The following is a short description of the gzip tool take from the manual page.

Gzip reduces the size of the named files using Lempel-Ziv coding (LZ77). Whenever possible, each file is replaced by one with the extension .gz, while keeping the same ownership modes, access and modification times.(The default extension is -gz for VMS, z for MSDOS, OS/2 FAT, Windows NT FAT and Atari.) If no files are specified, or if a file name is “-“, the standard input is compressed to the standard output. Gzip will only attempt to compress regular files. In particular, it will ignore symbolic links.

Now lets stop learning theory and show you guys how to use the gzip utility. The following command can be used to create a compressed .gz file.

gzip test.txt

You can easily uncompress the file by using the same utility, gzip. To uncompress a *.gz file use the following syntax.

gzip -d test.txt.gz

As you can see we have the -d option present in the above command when decompressing a *.gz file. This option stands for decompress or uncompress.

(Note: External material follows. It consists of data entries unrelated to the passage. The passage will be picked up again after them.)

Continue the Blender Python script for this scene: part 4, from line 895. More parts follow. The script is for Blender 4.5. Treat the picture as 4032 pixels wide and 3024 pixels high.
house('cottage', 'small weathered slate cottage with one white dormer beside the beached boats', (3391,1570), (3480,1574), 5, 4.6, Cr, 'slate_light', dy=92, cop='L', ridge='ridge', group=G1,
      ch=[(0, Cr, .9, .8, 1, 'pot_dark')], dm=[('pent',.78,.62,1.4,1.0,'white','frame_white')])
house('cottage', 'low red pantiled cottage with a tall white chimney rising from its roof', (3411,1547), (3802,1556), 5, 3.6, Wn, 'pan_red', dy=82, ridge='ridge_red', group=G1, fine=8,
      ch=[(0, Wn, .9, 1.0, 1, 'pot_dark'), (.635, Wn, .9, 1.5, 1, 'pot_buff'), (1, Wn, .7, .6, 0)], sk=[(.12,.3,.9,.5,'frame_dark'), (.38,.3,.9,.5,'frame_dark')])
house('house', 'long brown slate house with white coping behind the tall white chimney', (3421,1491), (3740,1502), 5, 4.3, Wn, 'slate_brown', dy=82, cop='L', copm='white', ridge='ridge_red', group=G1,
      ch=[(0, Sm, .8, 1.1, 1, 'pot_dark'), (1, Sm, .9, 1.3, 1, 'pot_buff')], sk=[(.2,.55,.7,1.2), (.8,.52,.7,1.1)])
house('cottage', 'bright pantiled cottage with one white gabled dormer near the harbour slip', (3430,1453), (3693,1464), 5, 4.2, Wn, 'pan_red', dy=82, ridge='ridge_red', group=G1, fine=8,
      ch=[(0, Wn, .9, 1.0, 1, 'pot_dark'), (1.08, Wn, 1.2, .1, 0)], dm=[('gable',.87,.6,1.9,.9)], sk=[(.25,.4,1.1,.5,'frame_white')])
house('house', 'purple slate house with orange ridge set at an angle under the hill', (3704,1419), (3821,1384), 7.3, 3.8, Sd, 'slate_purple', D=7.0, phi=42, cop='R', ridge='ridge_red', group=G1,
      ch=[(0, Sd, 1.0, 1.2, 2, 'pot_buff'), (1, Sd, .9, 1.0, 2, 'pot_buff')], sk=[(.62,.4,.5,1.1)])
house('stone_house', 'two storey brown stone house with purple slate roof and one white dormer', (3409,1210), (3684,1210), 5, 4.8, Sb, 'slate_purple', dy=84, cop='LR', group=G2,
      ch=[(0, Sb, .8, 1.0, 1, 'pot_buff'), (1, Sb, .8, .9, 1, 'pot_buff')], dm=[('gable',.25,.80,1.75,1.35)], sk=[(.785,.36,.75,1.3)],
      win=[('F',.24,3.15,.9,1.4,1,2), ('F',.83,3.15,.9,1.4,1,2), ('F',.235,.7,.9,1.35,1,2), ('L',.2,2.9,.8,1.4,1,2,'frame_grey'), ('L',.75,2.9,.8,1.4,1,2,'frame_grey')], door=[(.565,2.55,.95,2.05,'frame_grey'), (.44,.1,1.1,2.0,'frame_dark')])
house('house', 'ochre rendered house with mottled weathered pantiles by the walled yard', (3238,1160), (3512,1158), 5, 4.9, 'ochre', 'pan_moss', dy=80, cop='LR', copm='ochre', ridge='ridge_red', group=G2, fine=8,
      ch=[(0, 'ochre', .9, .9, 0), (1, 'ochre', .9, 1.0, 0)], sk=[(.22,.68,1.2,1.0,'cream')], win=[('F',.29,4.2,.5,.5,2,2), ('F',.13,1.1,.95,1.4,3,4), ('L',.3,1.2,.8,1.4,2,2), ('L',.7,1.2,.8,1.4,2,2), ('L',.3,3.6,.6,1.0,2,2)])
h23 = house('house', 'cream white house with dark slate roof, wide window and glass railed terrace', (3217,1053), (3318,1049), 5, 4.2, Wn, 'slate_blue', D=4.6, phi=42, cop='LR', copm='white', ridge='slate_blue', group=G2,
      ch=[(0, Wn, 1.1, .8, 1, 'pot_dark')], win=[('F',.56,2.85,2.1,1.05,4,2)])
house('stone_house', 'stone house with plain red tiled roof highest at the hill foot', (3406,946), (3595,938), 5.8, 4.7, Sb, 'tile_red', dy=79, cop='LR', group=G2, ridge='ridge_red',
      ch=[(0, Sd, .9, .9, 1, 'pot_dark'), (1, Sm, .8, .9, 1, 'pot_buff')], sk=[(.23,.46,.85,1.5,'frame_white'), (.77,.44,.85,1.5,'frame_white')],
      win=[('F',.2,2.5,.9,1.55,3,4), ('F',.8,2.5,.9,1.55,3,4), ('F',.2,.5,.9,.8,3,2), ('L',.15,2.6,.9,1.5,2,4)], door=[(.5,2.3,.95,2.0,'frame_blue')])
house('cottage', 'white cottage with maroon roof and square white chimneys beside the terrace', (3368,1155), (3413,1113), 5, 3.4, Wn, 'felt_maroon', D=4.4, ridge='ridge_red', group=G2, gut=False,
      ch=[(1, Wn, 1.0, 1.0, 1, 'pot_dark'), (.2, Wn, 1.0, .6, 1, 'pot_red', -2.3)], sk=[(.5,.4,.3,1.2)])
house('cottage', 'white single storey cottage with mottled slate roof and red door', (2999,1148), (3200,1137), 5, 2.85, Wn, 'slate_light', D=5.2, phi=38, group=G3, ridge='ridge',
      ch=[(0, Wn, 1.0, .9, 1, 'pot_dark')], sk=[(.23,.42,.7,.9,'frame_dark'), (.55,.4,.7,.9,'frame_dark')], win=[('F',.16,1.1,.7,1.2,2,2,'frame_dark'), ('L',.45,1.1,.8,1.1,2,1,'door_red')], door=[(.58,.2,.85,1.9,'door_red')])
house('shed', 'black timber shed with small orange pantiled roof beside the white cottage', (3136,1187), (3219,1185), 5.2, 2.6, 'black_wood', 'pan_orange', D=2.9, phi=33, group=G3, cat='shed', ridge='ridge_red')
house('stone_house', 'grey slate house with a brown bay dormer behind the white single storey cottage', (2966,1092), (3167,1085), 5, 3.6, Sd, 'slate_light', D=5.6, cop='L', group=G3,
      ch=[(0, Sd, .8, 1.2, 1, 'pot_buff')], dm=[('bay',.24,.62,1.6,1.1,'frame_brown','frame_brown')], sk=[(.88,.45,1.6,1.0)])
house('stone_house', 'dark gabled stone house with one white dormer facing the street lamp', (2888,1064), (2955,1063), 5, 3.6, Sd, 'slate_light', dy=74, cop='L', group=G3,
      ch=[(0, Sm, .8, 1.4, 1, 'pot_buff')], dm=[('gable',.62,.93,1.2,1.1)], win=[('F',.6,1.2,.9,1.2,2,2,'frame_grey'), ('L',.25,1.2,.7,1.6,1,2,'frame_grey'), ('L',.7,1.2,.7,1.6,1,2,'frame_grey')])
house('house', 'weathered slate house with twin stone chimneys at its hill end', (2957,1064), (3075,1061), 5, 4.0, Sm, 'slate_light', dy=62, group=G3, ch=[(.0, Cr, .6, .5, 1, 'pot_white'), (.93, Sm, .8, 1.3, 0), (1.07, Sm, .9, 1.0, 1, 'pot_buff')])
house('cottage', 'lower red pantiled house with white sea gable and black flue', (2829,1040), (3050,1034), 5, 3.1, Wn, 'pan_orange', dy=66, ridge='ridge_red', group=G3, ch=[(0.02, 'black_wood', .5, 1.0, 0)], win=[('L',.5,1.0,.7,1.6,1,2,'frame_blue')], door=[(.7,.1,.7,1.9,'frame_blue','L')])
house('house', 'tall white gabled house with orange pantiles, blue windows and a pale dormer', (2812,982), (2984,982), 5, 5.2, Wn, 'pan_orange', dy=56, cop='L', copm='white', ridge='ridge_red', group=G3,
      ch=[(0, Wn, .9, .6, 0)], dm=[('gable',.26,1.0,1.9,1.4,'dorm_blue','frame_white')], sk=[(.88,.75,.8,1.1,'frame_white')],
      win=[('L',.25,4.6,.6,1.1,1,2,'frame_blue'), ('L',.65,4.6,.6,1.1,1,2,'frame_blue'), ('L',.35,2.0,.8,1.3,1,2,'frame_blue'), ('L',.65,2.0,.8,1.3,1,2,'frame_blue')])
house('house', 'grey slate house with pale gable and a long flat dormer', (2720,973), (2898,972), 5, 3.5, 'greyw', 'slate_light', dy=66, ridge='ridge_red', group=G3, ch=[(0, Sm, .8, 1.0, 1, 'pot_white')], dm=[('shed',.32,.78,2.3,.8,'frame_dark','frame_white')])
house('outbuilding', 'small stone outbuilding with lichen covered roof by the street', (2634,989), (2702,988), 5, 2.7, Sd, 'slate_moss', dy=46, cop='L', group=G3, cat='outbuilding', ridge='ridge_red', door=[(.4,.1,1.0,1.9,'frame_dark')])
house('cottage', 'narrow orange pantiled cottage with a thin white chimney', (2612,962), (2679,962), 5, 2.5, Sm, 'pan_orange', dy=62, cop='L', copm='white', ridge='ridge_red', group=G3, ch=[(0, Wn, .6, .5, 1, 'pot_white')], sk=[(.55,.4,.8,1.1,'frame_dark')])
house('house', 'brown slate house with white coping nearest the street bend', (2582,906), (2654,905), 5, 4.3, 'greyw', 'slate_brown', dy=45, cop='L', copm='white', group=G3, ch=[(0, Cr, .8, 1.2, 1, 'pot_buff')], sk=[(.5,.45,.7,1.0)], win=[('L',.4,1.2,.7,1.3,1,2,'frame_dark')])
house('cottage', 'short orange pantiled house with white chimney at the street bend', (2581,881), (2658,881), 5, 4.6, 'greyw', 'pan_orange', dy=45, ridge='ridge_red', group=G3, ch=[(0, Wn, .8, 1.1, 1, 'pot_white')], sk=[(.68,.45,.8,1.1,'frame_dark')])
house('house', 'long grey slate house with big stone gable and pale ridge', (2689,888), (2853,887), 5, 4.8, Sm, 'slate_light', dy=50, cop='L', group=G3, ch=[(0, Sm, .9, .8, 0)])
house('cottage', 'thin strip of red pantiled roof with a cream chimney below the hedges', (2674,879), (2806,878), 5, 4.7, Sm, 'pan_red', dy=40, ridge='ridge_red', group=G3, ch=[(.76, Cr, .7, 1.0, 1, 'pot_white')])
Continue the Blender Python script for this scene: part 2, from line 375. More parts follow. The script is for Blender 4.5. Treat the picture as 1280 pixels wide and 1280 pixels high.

Enough for today, shutdown your computer

I like to do everything from the commandline when  possible so why not shutdown the system from the console? What is the command? Do you guys want to do the same thing, or maybe use this command in the near future?

In case you want to power off immediately  run the following command.

shutdown -h now

Want to shutdown after some time? Then use the following syntax.

shutdown -h + 13

The above command will make the system shutdown after 13 minutes.


We have explored many useful commands so far. There are many more waiting for you guys, but until then make sure to practice what you have learned so far.